** BEGIN DATA PROVIDED **

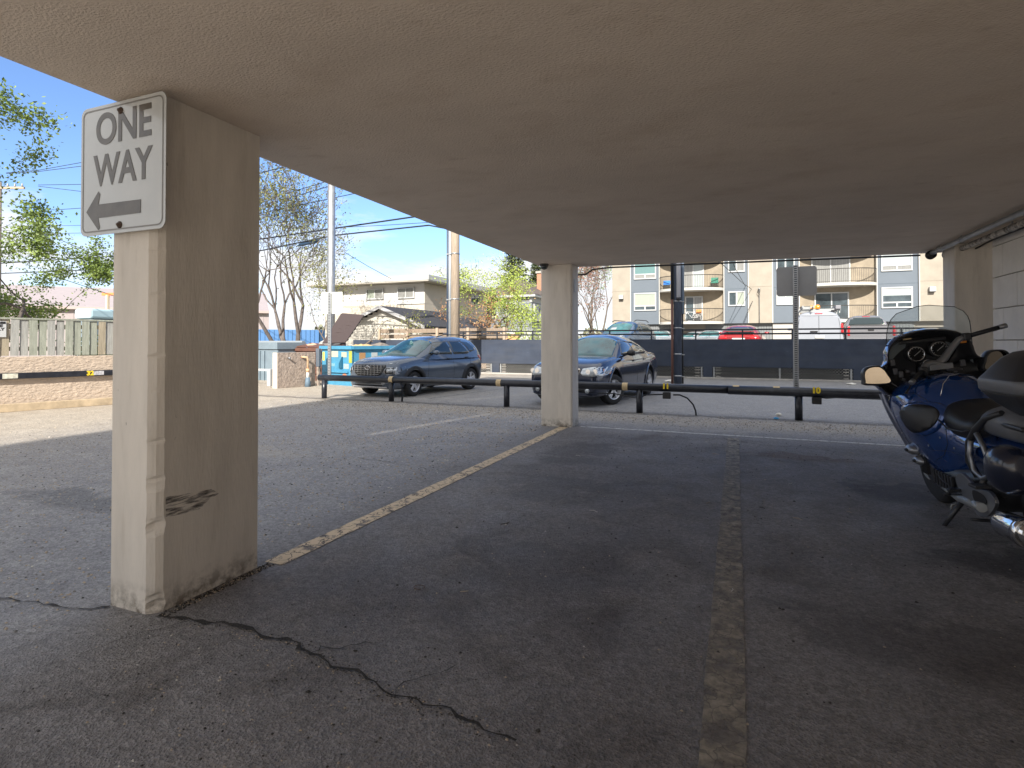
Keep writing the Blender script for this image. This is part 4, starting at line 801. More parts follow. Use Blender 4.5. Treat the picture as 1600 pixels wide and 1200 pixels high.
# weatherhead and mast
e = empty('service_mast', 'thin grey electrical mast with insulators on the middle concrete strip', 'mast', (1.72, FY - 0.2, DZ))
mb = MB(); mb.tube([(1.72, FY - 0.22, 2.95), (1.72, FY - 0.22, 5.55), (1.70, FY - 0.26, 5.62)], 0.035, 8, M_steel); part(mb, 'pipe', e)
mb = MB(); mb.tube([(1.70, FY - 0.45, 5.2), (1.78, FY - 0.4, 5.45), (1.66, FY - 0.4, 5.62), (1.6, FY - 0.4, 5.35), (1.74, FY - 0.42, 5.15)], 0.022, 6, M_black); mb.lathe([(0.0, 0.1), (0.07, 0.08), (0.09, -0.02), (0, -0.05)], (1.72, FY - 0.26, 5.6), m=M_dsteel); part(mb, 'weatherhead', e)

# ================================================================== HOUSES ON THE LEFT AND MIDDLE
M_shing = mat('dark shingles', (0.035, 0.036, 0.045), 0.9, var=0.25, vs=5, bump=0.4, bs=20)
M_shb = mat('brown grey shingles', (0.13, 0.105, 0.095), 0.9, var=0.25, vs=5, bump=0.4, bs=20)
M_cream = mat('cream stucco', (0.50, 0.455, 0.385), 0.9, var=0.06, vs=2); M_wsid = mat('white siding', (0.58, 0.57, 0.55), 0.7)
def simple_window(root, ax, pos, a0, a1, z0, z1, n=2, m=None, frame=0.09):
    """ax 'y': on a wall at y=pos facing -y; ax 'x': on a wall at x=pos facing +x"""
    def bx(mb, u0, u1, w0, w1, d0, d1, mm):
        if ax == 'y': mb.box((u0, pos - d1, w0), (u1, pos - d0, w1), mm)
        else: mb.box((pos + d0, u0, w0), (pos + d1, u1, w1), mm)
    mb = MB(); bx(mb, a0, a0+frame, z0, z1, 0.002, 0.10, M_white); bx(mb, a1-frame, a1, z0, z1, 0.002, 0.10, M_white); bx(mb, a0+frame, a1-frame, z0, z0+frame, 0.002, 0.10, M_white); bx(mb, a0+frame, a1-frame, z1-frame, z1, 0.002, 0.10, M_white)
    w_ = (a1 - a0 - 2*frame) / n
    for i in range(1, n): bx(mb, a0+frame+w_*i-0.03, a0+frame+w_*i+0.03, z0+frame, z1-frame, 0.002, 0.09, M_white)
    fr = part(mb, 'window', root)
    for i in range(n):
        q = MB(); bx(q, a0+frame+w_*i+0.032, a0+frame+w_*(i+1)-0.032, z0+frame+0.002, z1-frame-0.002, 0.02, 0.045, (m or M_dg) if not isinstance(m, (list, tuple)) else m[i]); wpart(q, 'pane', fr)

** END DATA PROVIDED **

### [EXERCISE]
Each line of the data should be quoted exactly, with pictures left out.

### [EXERCISE OUTPUT]
Keep writing the Blender script for this image. This is part 4, starting at line 801. More parts follow. Use Blender 4.5. Treat the picture as 1600 pixels wide and 1200 pixels high.
# weatherhead and mast
e = empty('service_mast', 'thin grey electrical mast with insulators on the middle concrete strip', 'mast', (1.72, FY - 0.2, DZ))
mb = MB(); mb.tube([(1.72, FY - 0.22, 2.95), (1.72, FY - 0.22, 5.55), (1.70, FY - 0.26, 5.62)], 0.035, 8, M_steel); part(mb, 'pipe', e)
mb = MB(); mb.tube([(1.70, FY - 0.45, 5.2), (1.78, FY - 0.4, 5.45), (1.66, FY - 0.4, 5.62), (1.6, FY - 0.4, 5.35), (1.74, FY - 0.42, 5.15)], 0.022, 6, M_black); mb.lathe([(0.0, 0.1), (0.07, 0.08), (0.09, -0.02), (0, -0.05)], (1.72, FY - 0.26, 5.6), m=M_dsteel); part(mb, 'weatherhead', e)

# ================================================================== HOUSES ON THE LEFT AND MIDDLE
M_shing = mat('dark shingles', (0.035, 0.036, 0.045), 0.9, var=0.25, vs=5, bump=0.4, bs=20)
M_shb = mat('brown grey shingles', (0.13, 0.105, 0.095), 0.9, var=0.25, vs=5, bump=0.4, bs=20)
M_cream = mat('cream stucco', (0.50, 0.455, 0.385), 0.9, var=0.06, vs=2); M_wsid = mat('white siding', (0.58, 0.57, 0.55), 0.7)
def simple_window(root, ax, pos, a0, a1, z0, z1, n=2, m=None, frame=0.09):
    """ax 'y': on a wall at y=pos facing -y; ax 'x': on a wall at x=pos facing +x"""
    def bx(mb, u0, u1, w0, w1, d0, d1, mm):
        if ax == 'y': mb.box((u0, pos - d1, w0), (u1, pos - d0, w1), mm)
        else: mb.box((pos + d0, u0, w0), (pos + d1, u1, w1), mm)
    mb = MB(); bx(mb, a0, a0+frame, z0, z1, 0.002, 0.10, M_white); bx(mb, a1-frame, a1, z0, z1, 0.002, 0.10, M_white); bx(mb, a0+frame, a1-frame, z0, z0+frame, 0.002, 0.10, M_white); bx(mb, a0+frame, a1-frame, z1-frame, z1, 0.002, 0.10, M_white)
    w_ = (a1 - a0 - 2*frame) / n
    for i in range(1, n): bx(mb, a0+frame+w_*i-0.03, a0+frame+w_*i+0.03, z0+frame, z1-frame, 0.002, 0.09, M_white)
    fr = part(mb, 'window', root)
    for i in range(n):
        q = MB(); bx(q, a0+frame+w_*i+0.032, a0+frame+w_*(i+1)-0.032, z0+frame+0.002, z1-frame-0.002, 0.02, 0.045, (m or M_dg) if not isinstance(m, (list, tuple)) else m[i]); wpart(q, 'pane', fr)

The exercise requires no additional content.